In all these ways, I am a sponge. My appetite for listening, learning, and writing is insatiable. The more I give myself to it, the more I want. The freedom and flow are good. Necessary. Timely.
A funny thing happens when you show up to your writing week after week, and month after month. Pages multiply. Themes develop, and even chapter titles name themselves.
One of my writing groups helped me see this. I volunteered to read one night since I hadn’t offered yet. I’d been holding out until I had something more substantial than a bunch of disconnected pages. But these folks share writing in process, so I chose a few rough bits and read them out loud. My friends gave me an unexpected gift. The hot-tea-and-honey of encouragement. They pulled sentences, phrases, and topics from what I read and offered them back to me.

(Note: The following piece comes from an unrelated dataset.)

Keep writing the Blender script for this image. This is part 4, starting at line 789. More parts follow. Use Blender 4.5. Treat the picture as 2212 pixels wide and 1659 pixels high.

The next morning, when I sat down to write, chapter titles and themes came floating down like puzzle pieces. I made a new file.
What I had perceived as habit-making and daily practice has become something more, even as it remains the non-stressful approach I need at this time in my life. Rather than straining toward one topic and waiting for it to drop, the contents are coming in the process of writing from one day to another.
The practice of writing meets the mystery of writing every time.
Last fall, I was visiting with an out-of-town family member. She asked what I’d been up to and I told her about the whole thing—the daily writing, the community, the learning, the focus and joy of the work. She smiled and said, I hope I have time for that someday. I hope she does, too. But you do have to choose it if it chooses you.
P.S. To be a writer is to be a reader. Like so many others, my favorite novel of 2025 was The Correspondent by Virginia Evans. If you haven’t read it, go quickly to your local bookstore or library!



I amen-ed all the way through this post. My spouse is in a season of unemployment that feels permanent, but writing and homemaking have long chosen me, and I have always found comfort in your books. Your words here affirm my courage. Provision need not be inside my control, just the patience to receive it.
Thank you Andi, I am so ready to be retired and have my time for myself. Love your writing!